Certain of these considerations are discussed in more detail below.

The Trustees also requested, obtained and considered the following information in connection with their evaluation of the Reorganization, the Transaction and the Investment Advisory Agreement for the Fund:

(i) memoranda provided by Fund counsel that summarized the legal standards and other considerations that are relevant to the Trustees in their deliberations regarding the Investment Advisory Agreement; and

(ii) the financial statements of Victory Capital, a profitability analysis provided by Victory Capital, and an analysis from Victory Capital as to possible economies of scale. The Independent Trustees further considered materials provided in connection with their review of the Predecessor Fund Investment Advisory Agreement, including information regarding the qualifications of the investment management team for the Fund, as well as the level of investment by the Fund's portfolio managers in the Fund. In addition, the Independent Trustees considered the information provided at and in connection with regularly scheduled meetings of the Board of Trustees of the Predecessor Fund throughout the year regarding the Predecessor Fund's performance and risk attributes, including through meetings with investment management personnel, and took into account other information related to the Predecessor Fund provided to the Independent Trustees at regularly scheduled meetings.
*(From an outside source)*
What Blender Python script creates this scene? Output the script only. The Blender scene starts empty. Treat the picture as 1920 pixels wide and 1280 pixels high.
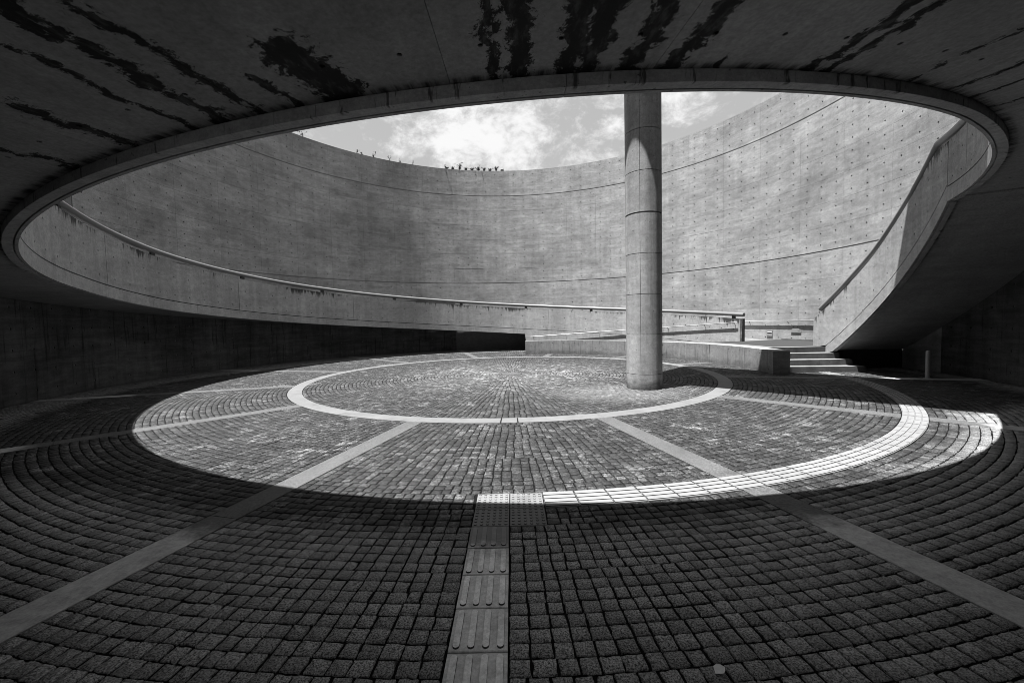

At the December 16, 2024 meeting, based on their evaluation of the information provided, the Trustees including the Independent Trustees voting separately, approved the Investment Advisory Agreement. In approving the Investment Advisory Agreement, the Trustees considered various factors that they determined were relevant, including the factors described below. The Trustees did not identify any single factor as the controlling factor in their determinations.

Nature, Extent and Quality of Services

The Trustees considered that the Fund is newly-organized and was established in connection with the Reorganization. The Trustees considered that the investment objective, principal investment strategies and principal risks of the Fund are the same as those of the Predecessor Fund. The Trustees also considered Victory Capital's representation that, under the Investment Advisory Agreement, the Fund would be managed using the same investment approach under which the Predecessor Fund was managed.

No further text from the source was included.